The Girl With The Louding Voice by Abi Dare

Can Adunni make herself heard in a world where young women struggle?

*****

This wonderful debut novel takes us to Nigeria and the challenges faced by a naïve yet wise teen girl.

It’s 21st century Nigeria, but when motherless Adunni is sold into marriage by her father at just 15, it looks as if all her hopes and dreams for bettering herself through education have come to an end.

Life is hard at her abusive, ageing husband’s house, but Adunni finds a friend in his older wife Khadija. Then tragedy strikes and Adunni has to flee her home and family. Fearful for her life, she takes refuge with an old friend of her mother’s who arranges for her son to find her a job as a housemaid in Lagos.

But it looks as if it is out of the frying pan and into the fire for poor Adunni. Her mistress, Big Madam, is cruel and physically abusive while her master the Chief is a lascivious man with designs on our young heroine.

How will Adunni escape her fate? She’ll need all her spirit, courage and wisdom is she is not only to survive but thrive! Fortunately, there are kind people around her, including Big Madam’s chef Kofi, and her neighbour Mrs Tia. Both are determined to help Adunni in her aim to make her voice “louding” through education, and to devote her own life to the betterment of all the girls who will come after her.

This was the most amazing read. From the very beginning I was immersed in the sights, sounds and smells of Nigeria, drawn into Adunni’s life, so very different from my own. And yet Adunni is so like the rest of us, too, a female who knows she is entitled to have her voice heard. But she has such a fight on her hands in the patriarchal society she lives in, where not only Adunni, but the women around her give way to their menfolk. Even Big Madam, powerful though she seems, is vulnerable to the Chief’s whims.
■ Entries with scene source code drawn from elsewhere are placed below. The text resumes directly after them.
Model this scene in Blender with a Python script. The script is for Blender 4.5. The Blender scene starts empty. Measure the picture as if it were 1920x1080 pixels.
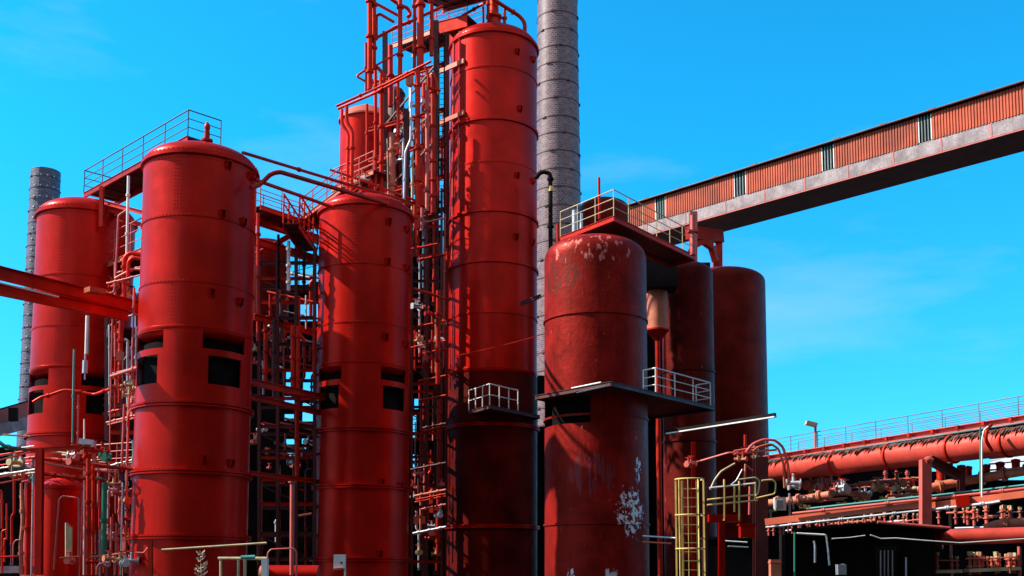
import bpy, math, random
from mathutils import Vector, Matrix
sc = bpy.context.scene
R = math.radians
# ------------------------------------------------------------------ camera, sky, sun, exposure
W0, H0 = 1920.0, 1080.0
F, PX, PY, TH = 2050.0, 1000.0, 875.0, math.atan(0.1)
EYE = Vector((0, 0, 1.6))
cd = bpy.data.cameras.new('camera'); cam = bpy.data.objects.new('camera', cd); sc.collection.objects.link(cam)
cam.location = EYE; cam.rotation_euler = (R(90) + TH, 0, 0)
cd.sensor_width = 36; cd.lens = F * 36 / W0
cd.shift_x = -(PX - W0 / 2) / W0; cd.shift_y = (PY - H0 / 2) / W0
cd.clip_end = 4000; cd.clip_start = 0.1
sc.camera = cam
SUN_EL, SUN_AZ = R(41), R(90)                       # azimuth from -Y towards -X
SD = Vector((-math.sin(SUN_AZ) * math.cos(SUN_EL), -math.cos(SUN_AZ) * math.cos(SUN_EL), math.sin(SUN_EL)))
sl = bpy.data.lights.new('sun', 'SUN'); sun = bpy.data.objects.new('sun', sl); sc.collection.objects.link(sun)
sl.energy = 5.0; sl.angle = R(0.5); sl.color = (1.0, 0.93, 0.82)
sun.rotation_euler = SD.to_track_quat('Z', 'Y').to_euler()
wd = bpy.data.worlds.new('World'); sc.world = wd; wd.use_nodes = True
nt = wd.node_tree; nt.nodes.clear()
def wn(t, **k):
    n = nt.nodes.new(t)
    for a, b in k.items(): setattr(n, a, b)
    return n
sky = wn('ShaderNodeTexSky', sky_type='NISHITA', sun_disc=False, sun_elevation=SUN_EL,
         sun_rotation=math.atan2(SD.x, SD.y), altitude=100, air_density=1.0, dust_density=0.3, ozone_density=2.0)
tint = wn('ShaderNodeMix', data_type='RGBA', blend_type='MULTIPLY'); tint.inputs[0].default_value = 1
tcol = wn('ShaderNodeMix', data_type='RGBA'); tcol.inputs[6].default_value = (0.30, 1.42, 2.3, 1); tcol.inputs[7].default_value = (0.12, 2.02, 2.6, 1)
tz = wn('ShaderNodeMapRange'); tz.inputs['From Min'].default_value = 0.0; tz.inputs['From Max'].default_value = 0.36
tc = wn('ShaderNodeTexCoord'); sep = wn('ShaderNodeSeparateXYZ')
mp = wn('ShaderNodeMapping'); mp.inputs['Scale'].default_value = (1.3, 1.3, 5.5); mp.inputs['Rotation'].default_value = (0.0, 0.25, 0.2); mp.inputs['Location'].default_value = (3.1, 0.4, 1.7)
nz = wn('ShaderNodeTexNoise'); nz.inputs['Scale'].default_value = 2.2; nz.inputs['Detail'].default_value = 7; nz.inputs['Roughness'].default_value = 0.55
rp = wn('ShaderNodeValToRGB'); rp.color_ramp.elements[0].position = 0.53; rp.color_ramp.elements[1].position = 0.85
back = wn('ShaderNodeMapRange')                       # unseen pale cloud added behind the camera as fill light
back.inputs['From Min'].default_value = 0.3; back.inputs['From Max'].default_value = -0.35
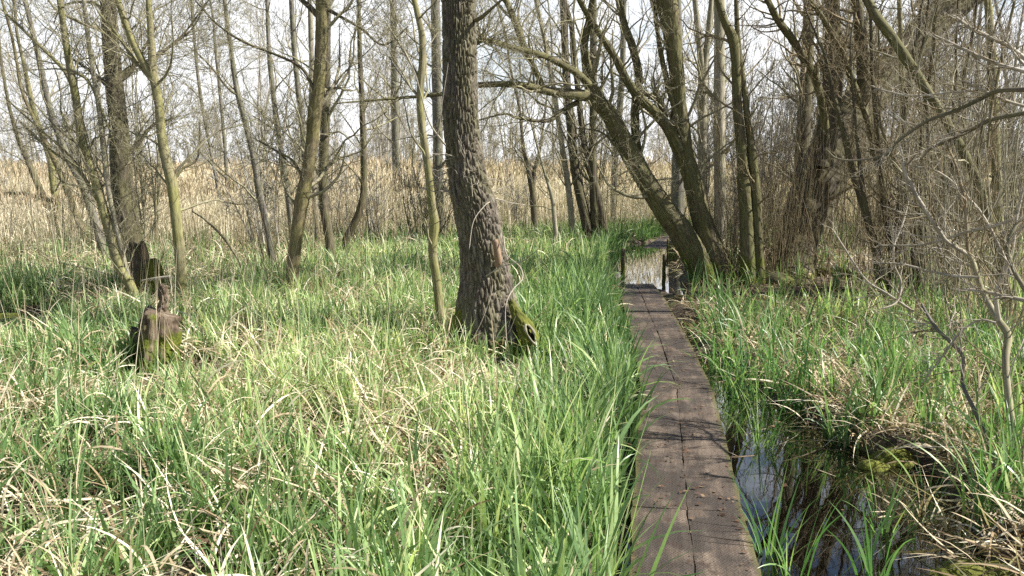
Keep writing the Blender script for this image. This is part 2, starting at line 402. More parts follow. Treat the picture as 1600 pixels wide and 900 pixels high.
# ------------------------------------------------------------------ blades
def blades(base, head, length, tilt, bend, width, K=6, tint=None, power=1.4, twist=.6):
    n = len(base); u = np.linspace(0, 1, K)
    th = tilt[:, None]+bend[:, None]*u[None]**power
    um = .5*(th[:, 1:]+th[:, :-1]); ds = length[:, None]/(K-1)
    hx = np.concatenate([np.zeros((n, 1)), np.cumsum(np.sin(um)*ds, 1)], 1); hz = np.concatenate([np.zeros((n, 1)), np.cumsum(np.cos(um)*ds, 1)], 1)
    side = rng.normal(0, .12, (n, 1))*u[None]**2*length[:, None]
    c, s = np.cos(head)[:, None], np.sin(head)[:, None]
    C = np.stack([base[:, :1]+hx*c-side*s, base[:, 1:2]+hx*s+side*c, base[:, 2:3]+hz], -1)
    tw = rng.normal(0, twist, (n, 1))+rng.normal(0, .5, (n, 1))*u[None]
    # width direction: horizontal perpendicular, rolled about the blade
    wd = np.stack([-s*np.cos(tw)+c*np.cos(th)*np.sin(tw), c*np.cos(tw)+s*np.cos(th)*np.sin(tw), -np.sin(th)*np.sin(tw)], -1)
    prof = np.minimum(1, .55+1.2*u)*(1-u**2.2)**.9; prof[-1] = .03
    w = width[:, None]*prof[None]*.5
    V = np.stack([C-wd*w[..., None], C+wd*w[..., None]], 2)
    i = np.arange(n)[:, None]*K*2+np.arange(K-1)[None]*2
    Q = np.stack([i, i+1, i+3, i+2], -1)
    if tint is None: tint = rng.random(n)
    T = np.broadcast_to(tint[:, None, None], (n, K, 2))
    return V.reshape(-1, 3), Q.reshape(-1, 4), T.ravel()
class Blades:
    def __init__(s): s.V = []; s.Q = []; s.T = []; s.n = 0
    def add(s, *a, **k):
        V, Q, T = blades(*a, **k); s.V.append(V); s.Q.append(Q+s.n); s.T.append(T); s.n += len(V)
    def obj(s, name, mat, parent=None, origin=(0, 0, 0)):
        return link(name, make_mesh(name, np.concatenate(s.V)-np.array(origin), np.concatenate(s.Q), True, {'tint': np.concatenate(s.T)}), mat, parent)
def scatter(n, y0, y1, halfw=.66, pad=1.1):
    """points in the view wedge, uniform in area"""
    y = np.sqrt(rng.uniform(0, 1, n)*(y1**2-y0**2)+y0**2); x = rng.uniform(-1, 1, n)*(y*halfw+pad)
    return x, y
TREES_AT = [(-.1, 7.9, .28), (4.0, 12.4, .55), (2.9, 12.4, .3)]
def n2d(x, y, f, s): return fbm(np.stack([x*f, y*f, np.zeros_like(x)], -1), s, 3)
def short_grass_fac(x, y):
    return (1-.72*np.exp(-((x+.05)**2/.42+(y-6.85)**2/.9)))*(1-.78*np.exp(-((x+2.75)**2/.28+(y-6.5)**2/.8)))*(1-.65*np.exp(-((x+5.1)**2/1.2+(y-8.5)**2/.5)))*(1-.5*np.exp(-((x+4.3)**2/.5+(y-10.4)**2/.8)))  # cuts blade length in front of the alder, stumps and pond
def sedge_field(n, y0, y1, nb, K, wmul=1.0):
    x, y = scatter(n, y0, y1)
    d = path_dist(x, y); s = pool_sdf(x, y); right = x > path_x(y)
    patch = n2d(x, y, .55, 40)
    keep = np.where(right, .02+.24*np.clip((n2d(x, y, 2.9, 44)-.53)*10, 0, 1), 1.0)
    keep = np.where(right & (y < 17) & (np.hypot((x-3.5)*.9, (y-12.1)*.8) < 2.4), .035, keep)
    clump = n2d(x, y, 2.6, 43); lushd = np.exp(-((d-.4)/.75)**2)
    keep = np.where(~right, np.clip((clump-.40)*7, .06, 1)*np.clip(.62+1.2*(patch-.3), .5, .9), keep); keep = np.where(~right, np.maximum(keep, lushd*np.clip((clump-.30)*5, .35, .85)), keep); 
    keep = np.where((x < -3.8) & (y > 11.5), keep*.55, keep)                 # straw-dominated strip on the left
    
    ok = (d > np.where(right, .42, .27)+rng.uniform(0, .14, n)) & (s > .0) & (rng.random(n) < keep)
    for (a, b, r) in TREES_AT: ok &= np.hypot(x-a, y-b) > r
    x, y, d, right, patch = x[ok], y[ok], d[ok], right[ok], patch[ok]
    m = len(x); hz = height(x, y)
    tall = .75+.5*n2d(x, y, .8, 51); lush = np.exp(-((d-.45)/.8)**2)
    L0 = (.27+.18*tall+.13*lush*(~right))*rng.uniform(.6, 1.2, m)
    L0 = L0*short_grass_fac(x, y)
    L0 = np.where(right, L0*.9, L0)*np.clip(1.15-.012*y, .8, 1)
    L0 = L0*np.where((d < .55) & (y > 7) , .62, 1.0)
    tn = np.clip(.15+.75*(patch-.3)*1.2+rng.normal(0, .12, m)-.25*lush, 0, 1)
    size = np.where(right, 1.15, 1.0)*rng.uniform(.5, 1.6, m)
    b = np.repeat(np.arange(m), np.maximum(3, (nb*size).astype(int)))
    N_ = len(b); jit = rng.normal(0, .022, (N_, 2))*size[b][:, None]
    base = np.stack([x[b]+jit[:, 0], y[b]+jit[:, 1], hz[b]-.02], -1)
    head = np.arctan2(jit[:, 1], jit[:, 0])+rng.normal(0, .9, N_)
    L = L0[b]*rng.uniform(.4, 1.2, N_)*np.where(right[b], 1.25, 1)
    young = rng.random(N_) < .5
    tilt = np.abs(rng.normal(.12, .13, N_)); bend = np.where(young, np.abs(rng.normal(.25, .25, N_)), np.abs(rng.normal(1.1, .6, N_)))
    w = rng.uniform(.007, .022, N_)*wmul*np.where(rng.random(N_) < .25, 1.25, 1)
    tint = np.clip(tn[b]+rng.normal(.04, .24, N_), 0, 1)
    return base, head, L, tilt, bend, w, K, tint
for nm, (n, y0, y1, nb, K, wm) in {'a': (4500, 1.5, 6.5, 14, 8, 1.05), 'b': (11000, 6.5, 12, 12, 6, 1.05), 'c': (17000, 12, 24, 9, 5, 1.3)}.items():
    g = Blades() if nm == 'a' else g
    base, head, L, tilt, bend, w, K, tint = sedge_field(n, y0, y1, nb, K, wm)
    g.add(base, head, L, tilt, bend, w, K=K, tint=tint)
tag(g.obj('sedge_grass', M['sedge']), 'fresh green arching sedge covering the marsh floor', 'grass', kind='stuff')

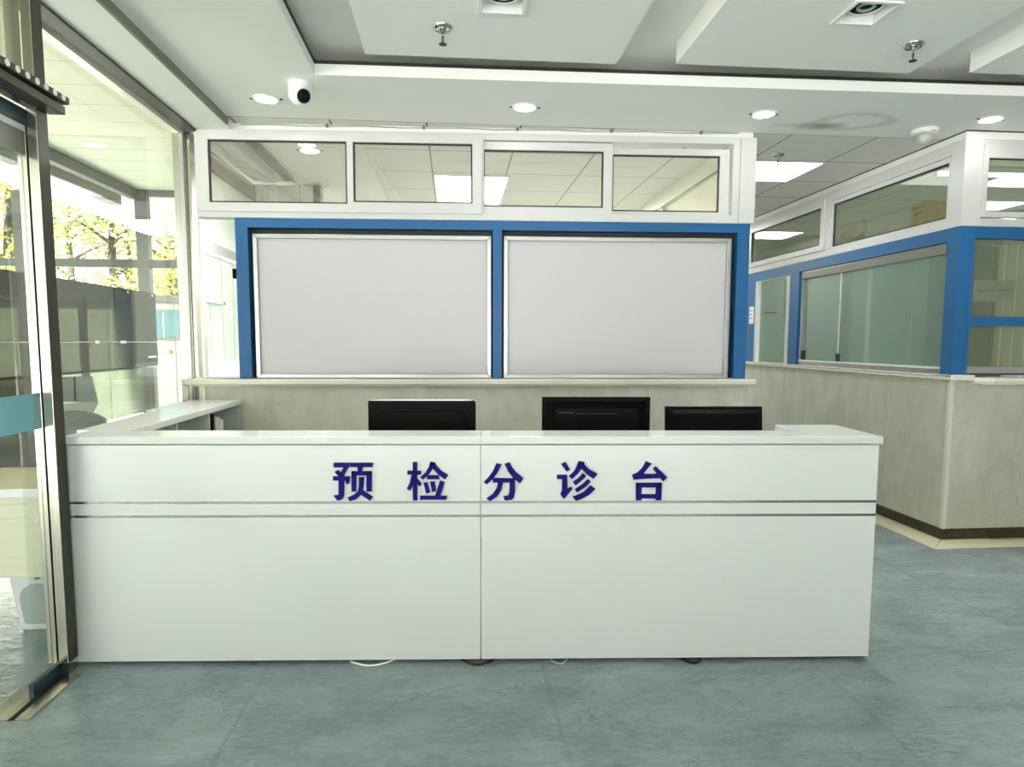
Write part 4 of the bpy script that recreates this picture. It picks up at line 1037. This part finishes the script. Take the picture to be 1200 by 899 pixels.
B(-1.5575, -1.5355, -0.275, 0.036, 0.0005, 0.004).build('threshold_groove', 'rubber', th)
B(-1.650, -1.558, -0.280, 0.106, 0.0005, 0.006).build('threshold_plate', 'steel', th)

# ================================================================== REAR ROOM SEEN PAST THE BACK PARTITION
rw = struct('wall_rear_left')
B(-1.78, -1.70, 1.935, 3.40, 0, 2.52).build('panel', 'van_white', rw)
B(-1.70, -1.690, 1.94, 3.3, 1.950, 2.020).build('grey_rail', 'grey_frame', rw)
B(-1.70, -1.685, 1.94, 3.3, 1.925, 1.948).build('white_rail', 'white_plastic', rw)
B(-1.76, -1.66, 1.94, 3.40, 2.52, 2.60).build('top_channel', 'bronze', rw)
B(-1.76, -1.68, 1.94, 3.40, 2.60, 2.655).build('top_trim', 'alu', rw)
for y in (2.2, 2.45, 2.7): B(-1.6995, -1.6980, y, y + 0.004, 0, 1.92).build('panel_joint', 'alu', rw)
rr_w = struct('wall_rear_right')
B(1.93, 1.99, 1.86, 7.05, 0, 2.16).build('panel', 'plaster', rr_w)
MB().holed(1.86, 7.05, 2.16, ZC, 1.925, 1.995, [(1.90, 3.36, 2.16, 2.565), (3.46, 4.90, 2.16, 2.565), (5.0, 6.9, 2.16, 2.565)], 'x').build('frame', 'cream_strip', rr_w)
B(1.955, 1.965, 1.90, 6.9, 2.16, 2.565).build('infill', 'curtain', rr_w)
MB().box(1.918, 1.926, 1.86, 7.05, 2.565, 2.575).box(1.918, 1.926, 3.375, 3.385, 2.16, 2.565).build('dark_line', 'bronze', rr_w)
ew = struct('wall_rear_end')
B(-1.70, -1.18, 3.30, 3.38, 0, 2.66).build('panel', 'van_white', ew)
for x, w in ((-1.66, 0.05), (-1.55, 0.07), (-1.36, 0.06)):
    B(x, x + w, 3.24, 3.30, 0, 2.655).build('post', 'white_pvc', ew, 0.003)
B(-1.19, -1.13, 3.28, 3.40, 0, 2.66).build('door_frame', 'bronze', ew)
ph = thing('pull_handle', 'long white pull handle on the pale wall behind the corner pane', 'handle', (-1.70, 2.24, 1.60))
MB().box(0.028, 0.042, -0.30, 0.155, -0.011, 0.011).build('bar', 'grey_plastic', ph, 0.003)
for y in (-0.26, 0.128):
    MB().box(0.0005, 0.030, y - 0.014, y + 0.014, -0.013, 0.013).build('mount', 'white_plastic', ph, 0.002)
MB().lathe([(0.010, 0.0425), (0.010, 0.046), (0.004, 0.047)], 12, (0, 0.135, 0), 'x').build('bolt', 'dark_grey', ph)

# ================================================================== VESTIBULE AND OUTSIDE
struct('ceiling_vestibule', B(-3.02, -1.80, -7.0, 4.06, 2.75, 2.82), 'planks')
ob = struct('trim_3')
B(-3.02, -2.955, -7.0, 4.0, 2.655, 2.749).build('edge_beam', 'bronze', ob)
B(-3.10, -3.021, -7.0, 4.0, 2.69, 2.80).build('gutter', 'white_plastic', ob)
B(-3.20, -3.101, -7.0, 4.0, 2.60, 2.69).build('gutter_bracket_rail', 'grey_frame', ob)
vf = struct('window_10')
def vpost(x, w, z1): B(x - w / 2, x + w / 2, 4.0, 4.08, 0, z1).build('mullion', 'post_grey', vf, 0.004)
vpost(-2.935, 0.11, 2.749); vpost(-4.04, 0.09, 2.72)
vpost(-5.3, 0.09, 2.72)
B(-5.3, -1.80, 4.01, 4.07, 2.022, 2.098).build('rail', 'post_grey', vf, 0.003)
B(-2.88, -1.80, 4.01, 4.07, 2.69, 2.749).build('head_rail', 'post_grey', vf)
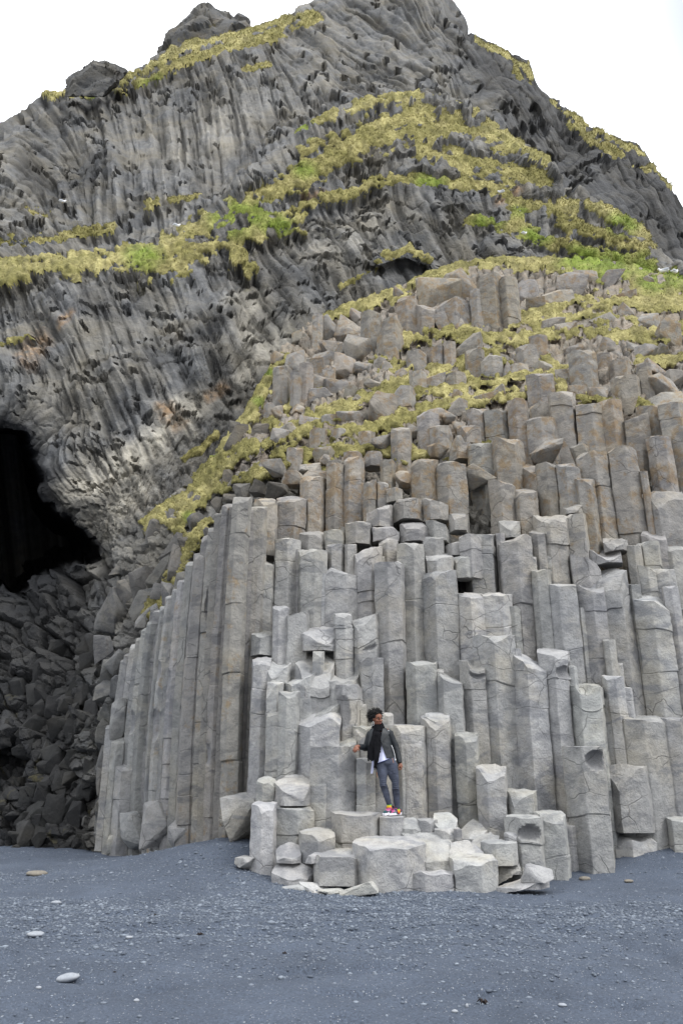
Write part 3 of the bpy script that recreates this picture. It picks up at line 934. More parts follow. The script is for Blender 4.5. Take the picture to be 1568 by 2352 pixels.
def top_fn(rng, w, d, style):
    """height lost below the highest point of the broken top, as a function of x (right), y (back)"""
    f = rng.uniform(0.12, 0.32) * w
    if 'x' in style: f *= 0.4
    s = 0.0
    dome = 0.0
    bowls = []
    chips = []
    if 'f' in style: f = rng.uniform(0.07, 0.2) * w * (0.4 if 'x' in style else 1)
    if 't' in style: f = rng.uniform(0.35, 0.6) * w
    if 'l' in style: s = -rng.uniform(0.3, 0.45) * w
    if 'r' in style: s = rng.uniform(0.3, 0.45) * w
    if 'k' in style: dome = rng.uniform(0.08, 0.17) * w
    if 'b' in style: bowls.append((rng.uniform(-.1, .1) * w, -0.42 * d, 0.42 * w, 0.75 * d, 0.20 * w))
    if 'n' in style: bowls.append((rng.uniform(-.05, .05) * w, -0.5 * d, 0.34 * w, 0.8 * d, 0.34 * w))
    for _ in range(0 if 'x' in style else rng.integers(1, 3)):
        a = rng.uniform(-PI, 0.2)
        chips.append((math.cos(a), math.sin(a), rng.uniform(0.26, 0.44) * w, rng.uniform(0.4, 1.5)))
    sd = int(rng.integers(1, 9999))

    def fn(x, y):
        dr = f * np.clip(0.5 - y / d, 0, 1) + dome * ((2 * x / w) ** 2 + (2 * y / d) ** 2) / 2
        dr = dr + abs(s) * np.clip(0.5 + (x / w if s > 0 else -x / w), 0, 1)
        for (bx, by, rx_, ry_, dep) in bowls:
            q = ((x - bx) / rx_) ** 2 + ((y - by) / ry_) ** 2
            dr = dr + dep * np.maximum(0, 1 - q) ** 0.6
        for cx, cy, c, sl in chips:
            dr = dr + np.maximum(0, cx * x + cy * y - c) * sl
        p = np.stack([x, y, 0 * x], -1) / w
        return dr + w * (0.05 * np.abs(vnoise(p * 2.6, sd)) + 0.022 * vnoise(p * 6.0, sd + 1))
    return fn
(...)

There’s a little mystery here in the question of what happened to Rebecca, Big Madam’s former maid, and there is tension and suspense as Adunni plots her way out of the modern-day slave situation she finds herself in.

But the absolute charm of this book is Adunni herself. Whether grieving for her mother, playing with her brother, enduring her husband’s attentions or submitting to Big Mama, she is such an honest, naive yet wise narrator. She may be beaten, but she is never cowed – she sees wonder in her surroundings and the good in just about everyone.

Her staccato English tells her story loudly and proudly – despite everything, she loves her country and its people, and wants to do what’s right not just for herself, but for them … because it seems from this story that the majority of the women of Nigeria, despite 21st century advances, still have a way to go to catch up with their European peers in gaining equal standing with men.

Though the narrative is about Adunni’s louding voice, I liked the way that the story was, in the end, about all women no matter how privileged they seemed, finding their voices in a patriarchal world.

The Girl With The Louding Voice by Abi Dare is published by Sceptre in paperback, RRP £8.99

 

About the Author

Abi Dare grew up in Lagos, Nigeria and has lived in the UK for over 18 years. The Girl With The Louding Voice, her debut novel, won the Bath Novel award.